Umar Ibn al-Khattab was adamant about his Arab Bedouin soldiers not disturbing the social order of conquered territories. He ordered his troops to ensure that churches, agriculture, and homes not be destroyed. In Umar’s decentralized form of governance, he sent signals about tolerance and keeping local cultures alive. In West Africa, the indigenous people were not invaded by foreign armies, so traditional customs persisted without a dramatic parting with the past. Through the Mali and the Songhay, the foundation of power depended upon the vibrancy of indigenous practices. By the end of the eighteenth century, classical forms of the new religion overrode the old parity between tradition and Islam, with Muslim reformers now considering a break with the traditional past a necessity demanded by Islam.

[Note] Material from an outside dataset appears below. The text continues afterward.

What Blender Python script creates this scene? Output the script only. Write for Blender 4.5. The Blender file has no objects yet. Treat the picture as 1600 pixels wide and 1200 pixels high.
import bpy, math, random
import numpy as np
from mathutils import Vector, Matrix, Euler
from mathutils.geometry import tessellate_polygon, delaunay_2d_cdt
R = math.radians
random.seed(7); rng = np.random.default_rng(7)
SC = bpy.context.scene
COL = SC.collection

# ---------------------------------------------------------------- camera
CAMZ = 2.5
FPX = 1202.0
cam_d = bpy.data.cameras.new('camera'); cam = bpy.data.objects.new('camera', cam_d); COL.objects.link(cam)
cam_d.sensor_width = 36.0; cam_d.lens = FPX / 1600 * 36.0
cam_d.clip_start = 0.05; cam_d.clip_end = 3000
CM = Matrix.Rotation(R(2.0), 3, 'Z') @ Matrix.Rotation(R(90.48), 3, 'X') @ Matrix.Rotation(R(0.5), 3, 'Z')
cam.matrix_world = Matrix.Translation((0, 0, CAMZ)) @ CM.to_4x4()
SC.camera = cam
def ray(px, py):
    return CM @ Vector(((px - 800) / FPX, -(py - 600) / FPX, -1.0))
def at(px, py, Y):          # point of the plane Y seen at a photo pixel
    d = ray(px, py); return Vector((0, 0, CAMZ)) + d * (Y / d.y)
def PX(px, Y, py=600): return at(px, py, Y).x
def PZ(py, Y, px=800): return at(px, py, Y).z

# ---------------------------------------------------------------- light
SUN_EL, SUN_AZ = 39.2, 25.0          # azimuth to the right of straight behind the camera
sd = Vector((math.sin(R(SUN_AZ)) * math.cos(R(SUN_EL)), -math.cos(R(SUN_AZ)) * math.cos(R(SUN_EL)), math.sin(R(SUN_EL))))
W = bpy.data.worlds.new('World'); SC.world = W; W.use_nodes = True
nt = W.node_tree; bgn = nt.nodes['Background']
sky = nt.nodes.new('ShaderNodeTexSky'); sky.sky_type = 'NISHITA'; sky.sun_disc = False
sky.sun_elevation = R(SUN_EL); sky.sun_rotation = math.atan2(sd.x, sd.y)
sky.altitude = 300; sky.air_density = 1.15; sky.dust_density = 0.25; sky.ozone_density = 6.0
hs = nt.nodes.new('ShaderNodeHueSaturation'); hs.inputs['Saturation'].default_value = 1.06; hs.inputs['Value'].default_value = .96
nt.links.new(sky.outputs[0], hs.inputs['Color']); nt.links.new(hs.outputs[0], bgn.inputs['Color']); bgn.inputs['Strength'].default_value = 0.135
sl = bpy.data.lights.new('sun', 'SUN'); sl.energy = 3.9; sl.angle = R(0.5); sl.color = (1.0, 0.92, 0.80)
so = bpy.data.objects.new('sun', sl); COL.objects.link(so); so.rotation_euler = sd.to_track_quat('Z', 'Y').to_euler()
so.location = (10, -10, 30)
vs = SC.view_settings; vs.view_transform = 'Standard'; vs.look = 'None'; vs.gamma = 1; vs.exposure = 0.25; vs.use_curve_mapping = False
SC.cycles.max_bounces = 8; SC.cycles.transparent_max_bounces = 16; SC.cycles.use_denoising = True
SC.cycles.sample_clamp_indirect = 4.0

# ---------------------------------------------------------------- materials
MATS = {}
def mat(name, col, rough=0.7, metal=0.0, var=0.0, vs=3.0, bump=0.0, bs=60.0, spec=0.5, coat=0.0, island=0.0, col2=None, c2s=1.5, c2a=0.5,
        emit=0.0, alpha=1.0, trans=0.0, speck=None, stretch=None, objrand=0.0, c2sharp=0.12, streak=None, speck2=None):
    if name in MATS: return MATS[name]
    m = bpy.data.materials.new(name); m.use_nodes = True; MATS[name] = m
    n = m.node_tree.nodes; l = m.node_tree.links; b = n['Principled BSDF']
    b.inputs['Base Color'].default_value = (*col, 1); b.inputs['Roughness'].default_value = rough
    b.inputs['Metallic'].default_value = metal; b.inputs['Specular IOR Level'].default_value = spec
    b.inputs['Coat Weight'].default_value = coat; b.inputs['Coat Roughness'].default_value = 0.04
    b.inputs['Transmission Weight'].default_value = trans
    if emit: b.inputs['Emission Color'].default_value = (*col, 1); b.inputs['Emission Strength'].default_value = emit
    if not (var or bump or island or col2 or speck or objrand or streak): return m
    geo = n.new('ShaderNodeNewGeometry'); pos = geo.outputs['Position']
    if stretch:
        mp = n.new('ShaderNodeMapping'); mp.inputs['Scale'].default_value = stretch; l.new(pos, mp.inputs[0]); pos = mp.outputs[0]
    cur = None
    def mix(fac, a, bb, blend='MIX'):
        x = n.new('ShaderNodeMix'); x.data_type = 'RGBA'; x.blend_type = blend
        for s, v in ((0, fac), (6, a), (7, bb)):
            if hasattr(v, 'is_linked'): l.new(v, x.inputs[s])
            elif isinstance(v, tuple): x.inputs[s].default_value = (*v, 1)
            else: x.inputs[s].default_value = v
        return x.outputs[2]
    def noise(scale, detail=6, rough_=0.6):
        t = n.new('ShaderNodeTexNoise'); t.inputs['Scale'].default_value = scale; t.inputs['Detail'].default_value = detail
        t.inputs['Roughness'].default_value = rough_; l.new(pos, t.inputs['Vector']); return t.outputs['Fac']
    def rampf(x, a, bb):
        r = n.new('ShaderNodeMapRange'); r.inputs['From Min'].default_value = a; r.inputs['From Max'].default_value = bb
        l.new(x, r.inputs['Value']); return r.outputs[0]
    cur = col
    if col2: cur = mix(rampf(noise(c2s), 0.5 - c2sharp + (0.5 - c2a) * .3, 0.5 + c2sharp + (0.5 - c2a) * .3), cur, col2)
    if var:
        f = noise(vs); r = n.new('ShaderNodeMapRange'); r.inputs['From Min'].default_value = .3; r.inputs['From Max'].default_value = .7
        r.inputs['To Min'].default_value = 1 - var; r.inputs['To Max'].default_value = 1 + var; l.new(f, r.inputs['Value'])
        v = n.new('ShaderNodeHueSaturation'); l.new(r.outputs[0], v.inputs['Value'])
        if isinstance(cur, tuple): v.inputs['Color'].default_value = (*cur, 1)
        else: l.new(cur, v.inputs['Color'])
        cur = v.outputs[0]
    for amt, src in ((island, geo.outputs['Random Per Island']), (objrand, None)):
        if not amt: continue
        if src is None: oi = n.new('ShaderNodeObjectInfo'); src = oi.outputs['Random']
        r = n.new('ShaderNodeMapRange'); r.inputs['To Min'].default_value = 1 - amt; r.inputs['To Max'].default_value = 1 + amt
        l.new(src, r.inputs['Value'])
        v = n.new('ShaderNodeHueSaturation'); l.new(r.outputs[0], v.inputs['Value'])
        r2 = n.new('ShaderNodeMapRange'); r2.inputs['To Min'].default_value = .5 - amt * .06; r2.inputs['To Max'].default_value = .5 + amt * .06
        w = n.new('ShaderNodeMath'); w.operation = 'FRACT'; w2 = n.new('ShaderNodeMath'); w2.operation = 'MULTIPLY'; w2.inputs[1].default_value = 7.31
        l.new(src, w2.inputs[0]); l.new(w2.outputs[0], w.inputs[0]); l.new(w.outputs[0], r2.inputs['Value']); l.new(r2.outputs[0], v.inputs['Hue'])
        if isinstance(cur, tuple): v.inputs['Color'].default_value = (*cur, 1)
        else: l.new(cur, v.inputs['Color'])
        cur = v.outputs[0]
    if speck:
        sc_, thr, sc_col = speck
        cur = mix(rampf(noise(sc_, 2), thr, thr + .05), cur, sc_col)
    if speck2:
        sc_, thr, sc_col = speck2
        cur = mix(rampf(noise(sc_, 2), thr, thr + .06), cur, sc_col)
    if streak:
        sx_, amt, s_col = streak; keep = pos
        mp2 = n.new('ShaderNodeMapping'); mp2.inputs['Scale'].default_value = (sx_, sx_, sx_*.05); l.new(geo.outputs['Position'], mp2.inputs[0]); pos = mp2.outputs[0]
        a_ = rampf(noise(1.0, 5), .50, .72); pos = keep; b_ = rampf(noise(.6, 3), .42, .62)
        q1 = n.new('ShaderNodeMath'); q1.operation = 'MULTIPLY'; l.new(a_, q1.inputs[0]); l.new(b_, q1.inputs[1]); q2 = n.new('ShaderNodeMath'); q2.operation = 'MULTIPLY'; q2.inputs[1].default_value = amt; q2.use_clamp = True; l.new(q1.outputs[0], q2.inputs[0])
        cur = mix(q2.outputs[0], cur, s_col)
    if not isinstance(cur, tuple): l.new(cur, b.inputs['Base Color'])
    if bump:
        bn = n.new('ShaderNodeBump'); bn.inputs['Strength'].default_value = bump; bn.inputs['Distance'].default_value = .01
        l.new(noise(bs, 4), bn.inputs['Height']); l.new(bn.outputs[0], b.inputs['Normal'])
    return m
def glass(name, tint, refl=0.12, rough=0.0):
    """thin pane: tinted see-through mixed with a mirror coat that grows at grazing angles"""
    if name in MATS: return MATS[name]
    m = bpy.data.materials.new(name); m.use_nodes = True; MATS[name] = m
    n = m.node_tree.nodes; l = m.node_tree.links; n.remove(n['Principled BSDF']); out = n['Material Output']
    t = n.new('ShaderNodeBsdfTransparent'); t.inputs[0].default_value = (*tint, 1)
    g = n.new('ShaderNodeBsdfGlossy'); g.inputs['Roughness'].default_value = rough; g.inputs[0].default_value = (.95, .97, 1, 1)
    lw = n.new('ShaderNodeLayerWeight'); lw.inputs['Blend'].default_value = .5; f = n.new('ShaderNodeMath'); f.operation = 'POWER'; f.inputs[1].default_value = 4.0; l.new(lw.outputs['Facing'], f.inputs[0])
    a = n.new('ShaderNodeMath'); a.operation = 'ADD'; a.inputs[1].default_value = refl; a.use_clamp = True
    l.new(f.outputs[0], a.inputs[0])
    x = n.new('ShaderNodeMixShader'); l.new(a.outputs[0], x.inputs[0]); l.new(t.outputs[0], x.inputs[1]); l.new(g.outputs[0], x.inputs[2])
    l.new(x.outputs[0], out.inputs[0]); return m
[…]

Exposure to the outside world by pilgrims traveling to Mecca sparked a curiosity about the authenticity of African-Islamic practices. There were questions about the indigenous practices and traditions and whether they could be permitted by Islam. Then the eleventh century Almoravid dynasty, with a deep attachment to life on the Arabian peninsula, galvanized a puritanical Islam. This caused some African kings to re-evaluate their understanding and practice of Islam. The reform movements in Africa, however, also included destructive episodes such as the raids and chaos caused by the Ethiopian Muslim Ahmad Gran.
Given the overemphasis placed on Arab history as the totality of Islamic history, it would be in the best interest of Western historians to assess anew the history of Islam in Africa, and for Muslims to re-engage the heritage and reawaken the vitality of Islam in Africa.